Jangan tanyakan kepada diri kita; “apakah nafsu saya suka atau tidak?” tapi tanyakanlah kepada diri kita, “apakah Allah ﷻ suka atau tidak?”
Hendaknya pula untuk senantiasa mengutamakan Allah ﷻ di atas syahwat. Memang, menjaga diri dari fitnah duniawi sangatlah sulit, tapi itu semua akan Allah ﷻ ganti dengan yang lebih baik.
Dalam hal ini pentingnya bagi kita untuk senantiasa istiqamah menjaga keimanan dan ketakwaan agar tetap berada di atas jalan kebenaran.
Para ulama menjelaskan bahwa iman terkadang bisa saja naik dan bisa pula turun, iman akan meningkat jika seseorang senantiasa menjalankan kebaikan dan ketaatan kepada Allah ﷻ dan sebaliknya bisa turun jika seseorang melakukan kemaksiatan kepada-Nya.
Allah ﷻ berfirman:
يَٰٓأَيُّهَا ٱلَّذِينَ ءَامَنُواْ ٱصۡبِرُواْ وَصَابِرُواْ وَرَابِطُواْ وَٱتَّقُواْ ٱللَّهَ لَعَلَّكُمۡ تُفۡلِحُونَ
“Wahai orang-orang yang beriman, bersabarlah kamu, kuatkanlah kesabaranmu, tetaplah bersiap siaga di perbatasan (negerimu), dan bertakwalah kepada Allah agar kamu beruntung.” (QS. Ali ‘Imran: 200)
Pada ayat tersebut Allah ﷻ memperingatkan orang-orang yang beriman agar senantiasa bertakwa kepada Allah ﷻ dan senantiasa bersabar, baik sabar dalam menjalankan ketaatan maupun sabar dalam menjauhi maksiat.

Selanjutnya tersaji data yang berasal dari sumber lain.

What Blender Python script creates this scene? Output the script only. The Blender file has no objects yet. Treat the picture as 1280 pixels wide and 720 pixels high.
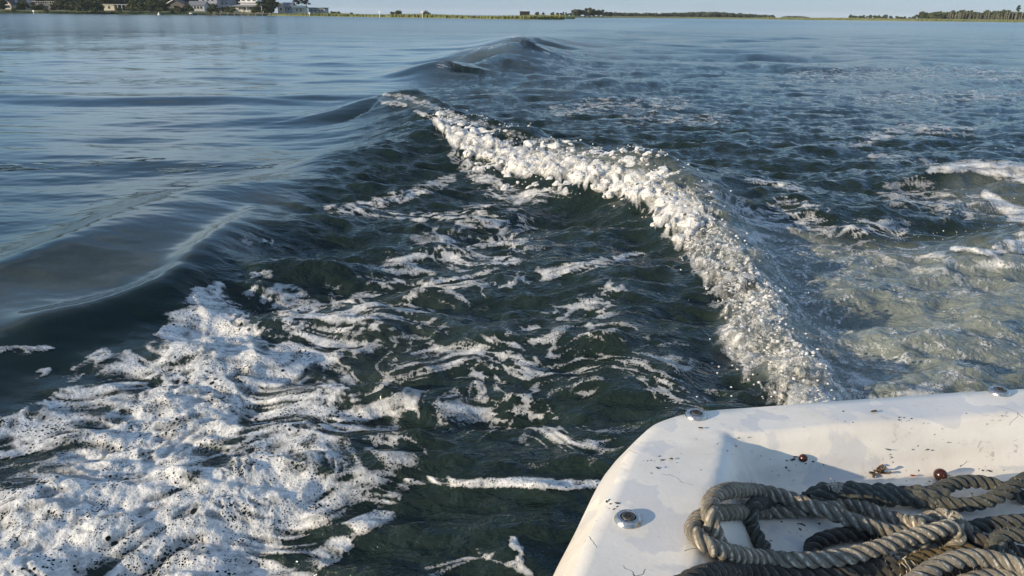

Bukan hanya sabar saja yang Allah perintahkan, tapi juga agar manusia tetap berpegang teguh di atas kesabaran tersebut dan selalu komitmen di jalan Allah ﷻ, agar bisa menjadi hamba sekaligus umat Rasulullah yang tergolong menjadi orang-orang yang istiqamah, selamat baik di dunia maupun di akhirat. Barakallahu fikum, wa lastu bi khairikum, wallahu a’lam.